Examiner musings on candidacy Pt I

Extracts from a messaging app conversation between some examiners…

How much time did you spend studying? I started a year before, but spent the first three months falling asleep at night trying to read Guyton’s chapter on cellular physiology. After this, I gave up and read West instead…

A couple of things I did which were effective. A few months out I decided to do 6 hours effective study per day on the weekend, and then go out. I made 24 checkboxes, and ticked each one off after I did 15mins of effective study. It is a lot easier to keep yourself focused for 15mins than 6 hours…

The other really useful thing was compiling a list of every viva opening question. I ranked them in order of frequency, and wrote a card on each one—the answer to the opening question, and what I thought the followup would be…  (The opening questions aren’t published anymore but there is a large bank of them to be found on older exam reports. WW.)

I think once you have read things once, re-reading isn’t very effective. You need to do something else to ensure you retain and understand the knowledge…

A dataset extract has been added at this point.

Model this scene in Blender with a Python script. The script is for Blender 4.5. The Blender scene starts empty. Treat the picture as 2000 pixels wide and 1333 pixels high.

having to teach others is a good technique…

In my first run through the material, I was draconian about what I learned. If I came across something that I decided wasn’t core material, I discarded it. The stuff that was left, I made sure I knew backwards. Then on my second run through, I attached a bit more depth to the “core”. It worked for me, and was actually the first time I’ve studied this way. But I’d never recommend it to anyone else. It just might not work for everyone, and if you misjudge what is “core” you could come very badly unstuck…

The thing that made the biggest difference for me was working with anaesthetists who understood the material, and made it come to life in the operating theatre by using basic sciences to inform their decision making. This not only made the information ‘stick’ it also motivated me to study!